Anhänger eines blau-weißen Fußballclubs aus der Umgebung von Herne hätten an diesem Nachmittag in Dortmund einen schweren Stand gehabt.
Alle waren da – wegen ein paar Profifußballern, die gerade mal den DFB-Pokal gewonnen hatten. Na gut, davor hatte Borussia Dortmund auch noch die Deutsche Meisterschaft errungen. Rund 250 000 Zuschauer bevölkerten am Sonntag die Innenstadt von Dortmund, um die Triumphfahrt des frischgebackenen Double-Gewinners mitzuerleben.
Es ist schon erstaunlich, wie so ein paar Berufsfußballer die Stimmung in der Stadt beeinflussen können. Der Ballverein Borussia 09 ist in Dortmund eine Religion und wenn dieser dann erfolgreich Fußball spielt, dann brechen emotional alle Dämme. Dann ist eben der Ausnahmezustand in der Stadt, dann freut sich jeder, weil jeder irgendwie Anhänger ist. Der BVB ist wie eine Klammer, die die Leute zusammenhält. Borussia macht sie stolz – zumal es nicht so vieles gibt, worauf der Dortmunder unbedingt stolz sein könnte. Borussia Dortmund ist allerdings weltweit ein Begriff – zumindest dort, wo der Fußball eine Rolle in der Kulur des Landes spielt.

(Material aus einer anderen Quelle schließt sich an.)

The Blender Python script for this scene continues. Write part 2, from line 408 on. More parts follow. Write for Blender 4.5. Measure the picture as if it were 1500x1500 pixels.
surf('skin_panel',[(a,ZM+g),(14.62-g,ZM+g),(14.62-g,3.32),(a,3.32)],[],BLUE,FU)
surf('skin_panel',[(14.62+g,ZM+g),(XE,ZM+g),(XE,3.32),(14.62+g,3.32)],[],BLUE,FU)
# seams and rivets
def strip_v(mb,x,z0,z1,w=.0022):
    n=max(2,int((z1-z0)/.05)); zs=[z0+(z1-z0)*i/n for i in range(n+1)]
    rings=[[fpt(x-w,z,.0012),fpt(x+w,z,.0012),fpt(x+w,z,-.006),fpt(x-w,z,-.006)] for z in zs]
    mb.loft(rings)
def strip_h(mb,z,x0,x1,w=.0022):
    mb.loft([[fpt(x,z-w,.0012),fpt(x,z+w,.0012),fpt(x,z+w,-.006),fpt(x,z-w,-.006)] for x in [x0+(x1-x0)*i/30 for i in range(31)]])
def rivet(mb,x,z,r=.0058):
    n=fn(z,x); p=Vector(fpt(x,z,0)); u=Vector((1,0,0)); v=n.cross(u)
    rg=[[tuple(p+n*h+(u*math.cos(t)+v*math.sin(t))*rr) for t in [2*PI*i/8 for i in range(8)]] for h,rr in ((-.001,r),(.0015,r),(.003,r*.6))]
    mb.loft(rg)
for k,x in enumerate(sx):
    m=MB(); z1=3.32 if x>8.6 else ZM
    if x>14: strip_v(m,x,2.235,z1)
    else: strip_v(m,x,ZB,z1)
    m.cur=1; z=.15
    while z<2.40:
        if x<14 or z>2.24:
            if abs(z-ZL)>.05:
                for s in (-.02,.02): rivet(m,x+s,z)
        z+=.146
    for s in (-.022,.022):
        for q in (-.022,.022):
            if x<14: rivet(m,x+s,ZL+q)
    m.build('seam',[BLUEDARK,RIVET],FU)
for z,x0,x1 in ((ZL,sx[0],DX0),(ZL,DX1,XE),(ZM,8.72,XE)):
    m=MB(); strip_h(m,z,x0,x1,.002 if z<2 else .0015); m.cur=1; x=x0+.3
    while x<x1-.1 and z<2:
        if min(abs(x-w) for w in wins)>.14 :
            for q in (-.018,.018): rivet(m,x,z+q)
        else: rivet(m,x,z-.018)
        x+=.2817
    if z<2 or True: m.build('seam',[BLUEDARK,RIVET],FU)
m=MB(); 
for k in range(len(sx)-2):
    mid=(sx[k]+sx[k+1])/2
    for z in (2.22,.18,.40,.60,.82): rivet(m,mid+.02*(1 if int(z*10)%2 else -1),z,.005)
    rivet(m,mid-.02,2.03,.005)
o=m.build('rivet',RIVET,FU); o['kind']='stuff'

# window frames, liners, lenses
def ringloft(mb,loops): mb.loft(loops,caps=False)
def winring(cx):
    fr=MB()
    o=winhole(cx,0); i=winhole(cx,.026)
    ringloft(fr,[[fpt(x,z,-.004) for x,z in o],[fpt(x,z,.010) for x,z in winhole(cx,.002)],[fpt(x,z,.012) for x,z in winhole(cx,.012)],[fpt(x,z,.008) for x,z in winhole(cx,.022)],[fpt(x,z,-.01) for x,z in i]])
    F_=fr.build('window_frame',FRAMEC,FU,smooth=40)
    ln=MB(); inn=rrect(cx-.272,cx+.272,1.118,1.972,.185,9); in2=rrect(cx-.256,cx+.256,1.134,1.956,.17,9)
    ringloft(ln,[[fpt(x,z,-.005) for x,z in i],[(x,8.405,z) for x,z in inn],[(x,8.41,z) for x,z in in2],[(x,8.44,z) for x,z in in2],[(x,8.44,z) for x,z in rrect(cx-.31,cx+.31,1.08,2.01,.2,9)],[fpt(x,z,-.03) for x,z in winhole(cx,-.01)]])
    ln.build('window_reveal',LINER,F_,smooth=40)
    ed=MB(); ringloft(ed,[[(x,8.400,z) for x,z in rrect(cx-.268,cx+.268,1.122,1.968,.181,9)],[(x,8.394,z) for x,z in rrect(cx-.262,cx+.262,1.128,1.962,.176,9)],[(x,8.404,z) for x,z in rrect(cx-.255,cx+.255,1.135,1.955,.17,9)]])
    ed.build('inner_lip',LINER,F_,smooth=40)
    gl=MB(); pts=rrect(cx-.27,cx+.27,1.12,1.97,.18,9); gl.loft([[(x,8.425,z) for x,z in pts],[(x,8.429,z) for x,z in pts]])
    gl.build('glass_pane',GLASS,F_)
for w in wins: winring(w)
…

Und so machte auch ich mich – immerhin seit Ewigkeiten Besitzer einer BVB-Dauerkarte – am Sonntag auf den Weg in die Innenstadt, um den Bayern München-Dauerbezwinger zu feiern. Die Stimmung ist friedlich, die Leute freuen sich, singen, hüpfen und warten geduldig, bis der Triumphwagen mit der Mannschaft vorbeikommt. Für die mehr Gehirngesteuerten: Das bedeutet drei oder mehr Stunden Wartezeit, um dann vielleicht zehn Minuten die Mannschaft zu sehen.

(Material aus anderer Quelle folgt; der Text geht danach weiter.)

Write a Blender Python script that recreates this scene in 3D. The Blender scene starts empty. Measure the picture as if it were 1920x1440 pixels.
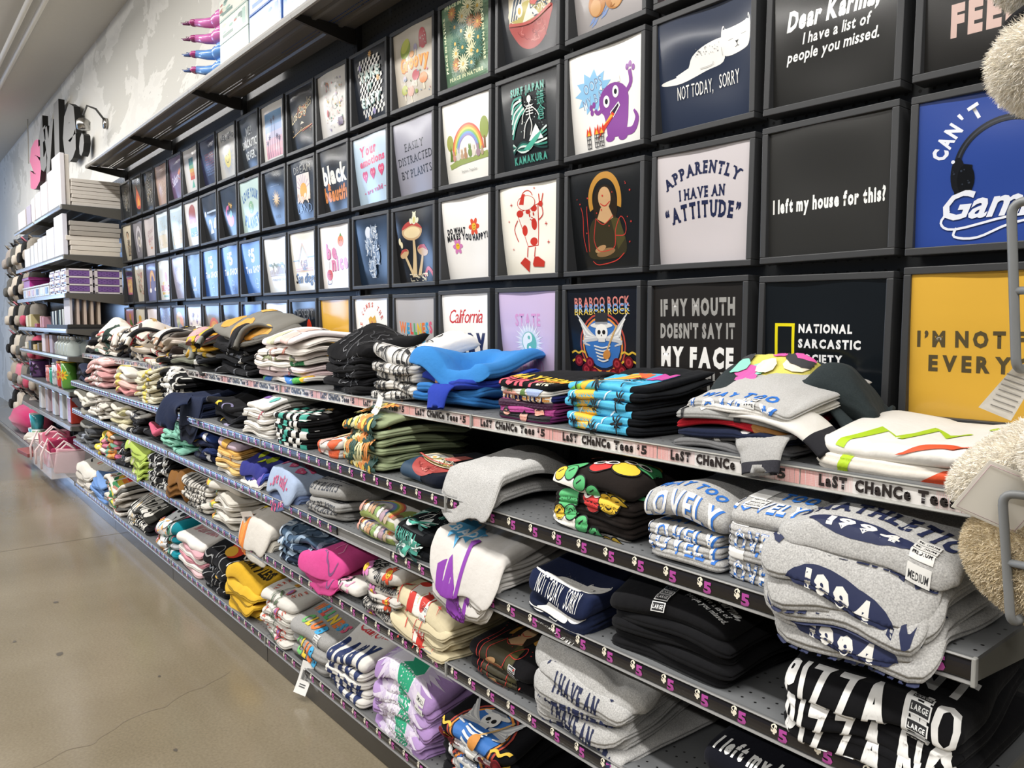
import bpy, bmesh, math, random
import numpy as np
from mathutils import Vector, Matrix
from mathutils.geometry import tessellate_polygon

SC = bpy.context.scene
COL = SC.collection
PI = math.pi
R = math.radians

# ---------------------------------------------------------------- camera
FLOOR_DROP = 1.125
cam_data = bpy.data.cameras.new('camera')
cam_data.sensor_fit = 'HORIZONTAL'
cam_data.sensor_width = 36.0
cam_data.lens = 1444.172 / 1920 * 36.0
cam_data.clip_start = 0.05
cam_data.clip_end = 100
cam = bpy.data.objects.new('camera', cam_data)
COL.objects.link(cam)
_yaw, _pit, _rol = 0.8821, -0.0798, 0.0034
_fw = Vector((-math.sin(_yaw) * math.cos(_pit), math.cos(_yaw) * math.cos(_pit), math.sin(_pit)))
_rt = Vector((math.cos(_yaw), math.sin(_yaw), 0))
_up = _rt.cross(_fw)
_r2 = math.cos(_rol) * _rt + math.sin(_rol) * _up
_u2 = -math.sin(_rol) * _rt + math.cos(_rol) * _up
_m = Matrix((_r2, _u2, -_fw)).transposed().to_4x4()
_m.translation = Vector((0.645, -1.4645, 0.1817 + FLOOR_DROP))
cam.matrix_world = _m
SC.camera = cam

# ---------------------------------------------------------------- world, lights, exposure
SC.view_settings.view_transform = 'Standard'
SC.view_settings.look = 'None'
SC.view_settings.gamma = 1.0
SC.view_settings.use_curve_mapping = False
SC.view_settings.exposure = 0.33
world = bpy.data.worlds.new('store_ambience')
SC.world = world
world.use_nodes = True
world.node_tree.nodes['Background'].inputs[0].default_value = (0.95, 0.97, 1.0, 1)
world.node_tree.nodes['Background'].inputs[1].default_value = 0.07


def area(name, loc, sx, sy, power, color, rot=(0, 0, 0), spread=180):
    d = bpy.data.lights.new(name, 'AREA')
    d.shape = 'RECTANGLE'
    d.size = sx
    d.size_y = sy
    d.energy = power
    d.color = color
    d.spread = R(spread)
    o = bpy.data.objects.new(name, d)
    COL.objects.link(o)
    o.location = loc
    o.rotation_euler = rot
    return o


# continuous fluorescent rows over the aisle, parallel to the wall
area('aisle_tube_row', (-4.0, -1.55, 3.55), 16.0, 0.16, 350, (1.0, 0.975, 0.935))
area('aisle_tube_side', (-4.0, -1.55, 3.56), 16.0, 0.10, 27, (1.0, 0.975, 0.935), (R(90), 0, 0))
area('second_tube_row', (-4.0, -4.6, 3.55), 16.0, 0.16, 330, (1.0, 0.975, 0.935))

# ---------------------------------------------------------------- colours, materials
def lin(h):
    h = h.lstrip('#')
    out = []
    for i in (0, 2, 4):
        c = int(h[i:i + 2], 16) / 255
        out.append(c / 12.92 if c <= 0.04045 else ((c + 0.055) / 1.055) ** 2.4)
    return out


MATS = {}


def nodes_of(name):
    m = bpy.data.materials.new(name)
    m.use_nodes = True
    nt = m.node_tree
    return m, nt, nt.nodes['Principled BSDF']


def N(nt, typ, **kw):
    n = nt.nodes.new(typ)
    for k, v in kw.items():
        if k.startswith('i_'):
            n.inputs[int(k[2:])].default_value = v
        else:
            setattr(n, k, v)
    return n


def math_node(nt, op, a, b=None, c=None):
    n = nt.nodes.new('ShaderNodeMath')
    n.operation = op
    for i, v in enumerate((a, b, c)):
        if v is None:
            continue
        if isinstance(v, (int, float)):
            n.inputs[i].default_value = v
        else:
            nt.links.new(v, n.inputs[i])
    return n.outputs[0]


def attr_mat(name, rough=0.5, spec=0.5, coat=0.0, var=0.0, scale=60.0, bump=0.0, bscale=300.0, sheen=0.0, heather=False, metal=0.0, coat_rough=0.08, crease=0.0):
    """a painted surface: the colour is the mesh's own colour layer, with a little procedural variation"""
    if name in MATS:
        return MATS[name]
    m, nt, b = nodes_of(name)
    at = N(nt, 'ShaderNodeAttribute', attribute_name='Col')
    src = at.outputs['Color']
    tc = N(nt, 'ShaderNodeTexCoord')
    if var or heather:
        nz = N(nt, 'ShaderNodeTexNoise')
        nz.inputs['Scale'].default_value = scale
        nz.inputs['Detail'].default_value = 4
        nt.links.new(tc.outputs['Object'], nz.inputs['Vector'])
        k = math_node(nt, 'SUBTRACT', nz.outputs['Fac'], 0.5)
        if heather:
            amt = math_node(nt, 'MULTIPLY_ADD', at.outputs['Alpha'], 1.5, var)
            k = math_node(nt, 'MULTIPLY', k, amt)
        else:
            k = math_node(nt, 'MULTIPLY', k, var * 2)
        k = math_node(nt, 'ADD', k, 1.0)
        vm = N(nt, 'ShaderNodeVectorMath', operation='SCALE')
        nt.links.new(src, vm.inputs[0])
        nt.links.new(k, vm.inputs['Scale'])
        src = vm.outputs[0]
    nt.links.new(src, b.inputs['Base Color'])
    if bump:
        nb = N(nt, 'ShaderNodeTexNoise')
        nb.inputs['Scale'].default_value = bscale
        nb.inputs['Detail'].default_value = 3
        nt.links.new(tc.outputs['Object'], nb.inputs['Vector'])
        bp = N(nt, 'ShaderNodeBump')
        bp.inputs['Strength'].default_value = bump
        bp.inputs['Distance'].default_value = 0.004
        nt.links.new(nb.outputs['Fac'], bp.inputs['Height'])
        nt.links.new(bp.outputs[0], b.inputs['Normal'])
        if crease:
            oi = N(nt, 'ShaderNodeObjectInfo')
            cn = N(nt, 'ShaderNodeTexNoise', noise_dimensions='4D', noise_type='RIDGED_MULTIFRACTAL')
            cn.inputs['Scale'].default_value = 11
            cn.inputs['Detail'].default_value = 1.5
            nt.links.new(tc.outputs['Object'], cn.inputs['Vector'])
            nt.links.new(math_node(nt, 'MULTIPLY', oi.outputs['Random'], 40.0), cn.inputs['W'])
            b2 = N(nt, 'ShaderNodeBump')
            b2.inputs['Strength'].default_value = crease
            b2.inputs['Distance'].default_value = 0.006
            nt.links.new(cn.outputs['Fac'], b2.inputs['Height'])
            nt.links.new(bp.outputs[0], b2.inputs['Normal'])
            nt.links.new(b2.outputs[0], b.inputs['Normal'])
    b.inputs['Roughness'].default_value = rough
    b.inputs['Specular IOR Level'].default_value = spec
    b.inputs['Coat Weight'].default_value = coat
    b.inputs['Coat Roughness'].default_value = coat_rough
    b.inputs['Sheen Weight'].default_value = sheen
    b.inputs['Metallic'].default_value = metal
    MATS[name] = m
    return m


def clear_mat(name, tint, rough=0.05, alpha=0.25):
    """thin clear plastic or glass: mostly see-through with a glossy face"""
    if name in MATS:
        return MATS[name]
    m, nt, b = nodes_of(name)
    b.inputs['Base Color'].default_value = (*lin(tint), 1)
    b.inputs['Roughness'].default_value = rough
    b.inputs['Alpha'].default_value = alpha
    MATS[name] = m
    return m


PAPER = attr_mat('glossy_poster_paper', rough=0.2, spec=0.5, coat=0.25, coat_rough=0.12, var=0.03, scale=9)
FRAME = attr_mat('poster_frame_plastic', rough=0.42, spec=0.35)
FABRIC = attr_mat('cotton_jersey', rough=0.95, spec=0.08, var=0.08, scale=420, bump=0.5, bscale=42, sheen=0.04, heather=True, crease=0.55)
INK = attr_mat('shirt_print_ink', rough=0.62, spec=0.3, var=0.06, scale=160)
PAINT = attr_mat('painted_surface', rough=0.6, spec=0.4, var=0.03, scale=30)
GLOSS = attr_mat('glossy_plastic', rough=0.18, spec=0.5, coat=0.3)
STEEL = attr_mat('powder_coated_steel', rough=0.38, spec=0.5, var=0.04, scale=40)
CHROME = attr_mat('brushed_metal', rough=0.25, metal=1.0)
TAGCARD = attr_mat('tag_card', rough=0.6, spec=0.3)
FUR = attr_mat('plush_fur', rough=1.0, spec=0.02, var=0.05, scale=30, sheen=0.3)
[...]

Rummenigge findet "Blamache"
Und dann kam der Tross. Manche Aktiven auf dem Wagen wirkten schon reichlich angeschlagen, andere waren noch richtig aufgedreht. Trainer Klopp habe ich nicht entdeckt, Gündogan schwenkte den Pokal und vorne stand Dortmunds Japaner Shinji Kagawa und hatte richtig große Augen aufgrund der Menschenmassen, die ihn und seine Kollegen frenetisch feierten. Vielleicht ist Kagawa ja noch einmal weich geworden bei diesen Bildern, keine Ahnung, was er in Japan erzählt. Er war zumindest mächtig beeindruckt.

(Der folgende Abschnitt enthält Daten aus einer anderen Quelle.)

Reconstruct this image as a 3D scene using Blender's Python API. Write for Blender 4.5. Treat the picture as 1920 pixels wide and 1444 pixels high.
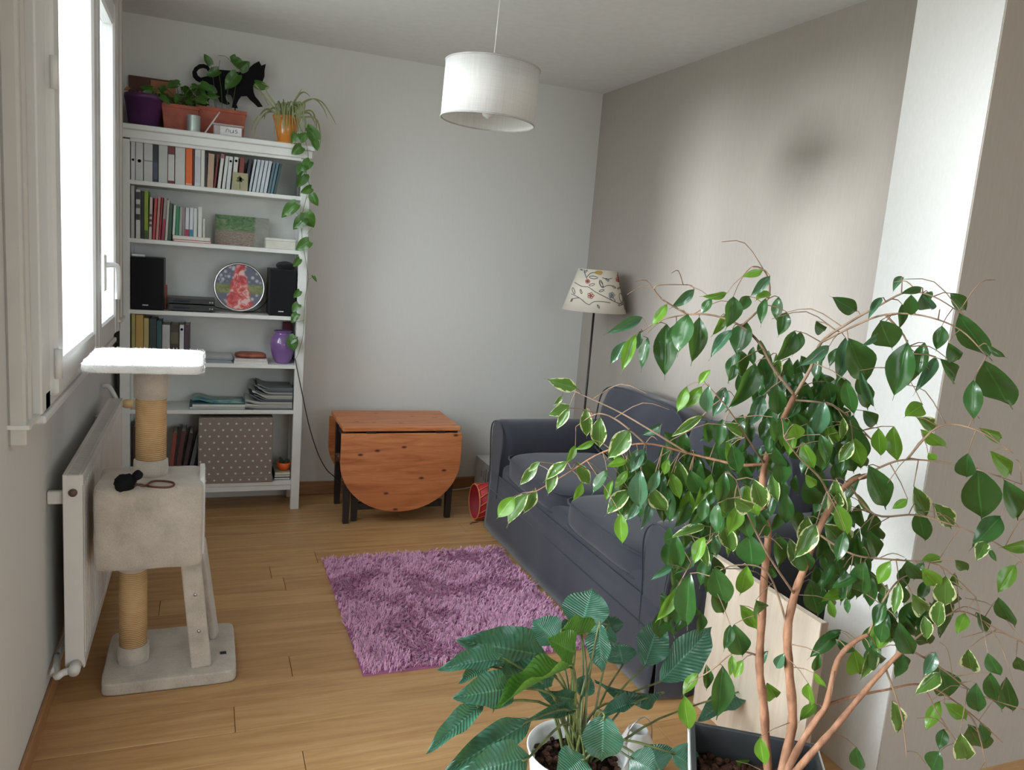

Wenn ich die Verehrung so sehe, die die BVB-Profis so erhalten, frage ich manchmal, wie es so in der Psyche manches Profis aussieht. Die Leute sind Anfang bis Mitte 20, verdienen auf einmal ein Schweinegeld, werden von allen hofiert und verehrt – da muss man schon ein starker Typ mit einem entsprechenden Umfeld sein, um normal zu bleiben. Erstaunlicherweise wirken viele aus der aktuellen Mannschaft überhaupt nicht arrogant oder abgehoben – falls man das als Außenstehender beurteilen kann. Das ewige Lob an die Fans scheint kein PR-Lippenbekenntnis zu sein.
Dieses Team hat sich die Zuneigung aber auch redlich verdient. Gegen den alten Rivalen Bayern gab es nach dem 1:1 einige kleinere Probleme, doch dann bestrafte der BVB mit selten gesehener Effizienz die Abwehrprobleme der Münchener. 5:2 war ein triumphales Ergebnis und Erlebnis und nicht umsonst sprach Bayern-Boss Karlheinz Rummenigge nach dem Spiel von einer „Blamage“ – und sprach das g wie ein ch aus. Der FC Bayern geht nun reichlich angeschlagen ins Champions League-Finale. In Dortmund endet die Saison hingegen auf Wolke 7.
Auch die örtliche Bierindustrie, einst der Stolz der Stadt und heute im Besitz von Herrn Dr. Oetker aus Bielefeld, freute sich über zusätzliche Umsätze
Nachtrag
Leider ist Kagawa
nicht weich geworden, der BVB kann ihn jetzt verkaufen und kassiert immerhin ein nettes Sümmchen. Was so schlecht auch nicht ist, so ist das Business eben.